O’er many a shining league the level main
Here spreads itself into a glassy plain:
There solid billows of enormous size,
Alps of green ice, in wild disorder rise.


And yet but lately have I seen, ev’n here,
The winter in a lovely dress appear.
‘Ere yet the clouds let fall the treasur’d snow,
Or winds begun through hazy skies to blow,
At ev’ning a keen eastern breeze arose,
And the descending rain unsully’d froze.
Soon as the silent shades of night withdrew,
The ruddy morn disclos’d at once to view
The face of nature in a rich disguise,
And brighten’d ev’ry object to my eyes:
For ev’ry shrub, and ev’ry blade of grass,
And ev’ry pointed thorn, seem’d wrought in glass;
In pearls and rubies rich the hawthorns show,
While through the ice the crimson berries glow.
The thick-sprung reeds, which wat’ry marshes yield,
Seem’d polish’d lances in a hostile field.
The stag in limpid currents, with surprise,
Sees crystal branches on his forehead rise;
The spreading oak, the beech, and tow’ring pine,
Glaz’d over, in the freezing aether shine.
The frighted birds the rattling branches shun,
Which wave and glitter in the distant sun.

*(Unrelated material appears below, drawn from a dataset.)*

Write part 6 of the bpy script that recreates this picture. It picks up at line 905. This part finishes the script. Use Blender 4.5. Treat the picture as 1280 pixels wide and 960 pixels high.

When if a sudden gust of wind arise,
The brittle forest into atoms flies,
The crackling wood beneath the tempest bends,
And in a spangled show’r the prospect ends:
Or, if a southern gale the region warm,
And by degrees unbind the wintry charm,
The traveller a miry country sees,
And journeys sad beneath the dropping trees:
Like some deluded peasant Merlin leads
Through fragrant bow’rs, and through delicious meads,
While here enchanted gardens to him rise,
And airy fabrics there attract his eyes,
His wand’ring feet the magic paths pursue,
And while he thinks the fair illusion true,
The trackless scenes disperse in fluid air,
And woods, and wilds, and thorny ways appear,
A tedious road the weary wretch returns,
And, as he goes, the transient vision mourns.

The next piece is a passage from Lord Shaftesbury’s Characteristicks of Men, Manners, Opinions, Times (1711), Vol. II, p. 383, in which he describes the polar regions in sublime prose. The piece is fanciful, to say the least, as obviously Shaftesbury had never been anywhere near the Arctic. Now, you wouldn’t be wrong in noticing that there are some similarities between Philips’ and Shaftesbury’s imagery, as the two men knew each other, and the latter was probably influenced by the former’s work, which had appeared in 1709 in the Tatler. Here is the passage:

“How oblique and faintly looks the Sun on yonder Climates, far remov’d from him! How tedious are the Winters there! How deep the Horrors of the Night, and how uncomfortable even the Light of Day! The freezing Winds employ their fiercest Breath, yet are not spent with blowing. The Sea, which elsewhere is scarce confin’d within its Limits, lies here immur’d in Walls of Chrystal. The Snow covers the Hills, and almost fills the lowest Valleys. How wide and deep it lies, incumbent o’er the Plains, hiding the sluggish Rivers, the Shrubs, and Trees, the Dens of Beasts, and Mansions of distress’d and feeble Men!—See! where they lie confin’d, hardly secure against the raging Cold, or the Attacks of the wild Beasts, now Masters of the wasted Field, and forc’d by Hunger out of the naked Woods.—Yet not dishearten’d (such is the Force of human Breasts) but thus provided for, by Art and Prudence, the kind compensating Gifts of Heaven, Men and their Herds may wait for a Release. For at length the Sun approaching, melts the Snow, sets longing Men at liberty, and affords them Means and Time to make provision against the next Return of Cold. It breaks the icy Fetters of the Main; where vast Sea-Monsters pierce thro’ floating Islands, with Arms which can withstand the Chrystal Rock: whilst others, who of themselves seem great as Islands, are by their Bulk alone arm’d against all but Man; whose Superiority over Creatures of such stupendous Size and Force, shou’d make him mindful of his Privilege of Reason, and force him humbly to adore the great Composer of these wondrous Frames, and Author of his own superior Wisdom.”

Some may find it strange that none of my examples are Canadian. In truth, I have no explanation for this. The above are simply pieces that struck a chord with me. In any case, I welcome submissions from readers of their own favourite literary winters.

1 comment:

  1. I too used to wonder as a child why it was always summer on TV. It isn't just the California based entertainment business, I learned later, it is hard to film in snowy climes in least because of the billows of actors breath (good or bad, I cannot say).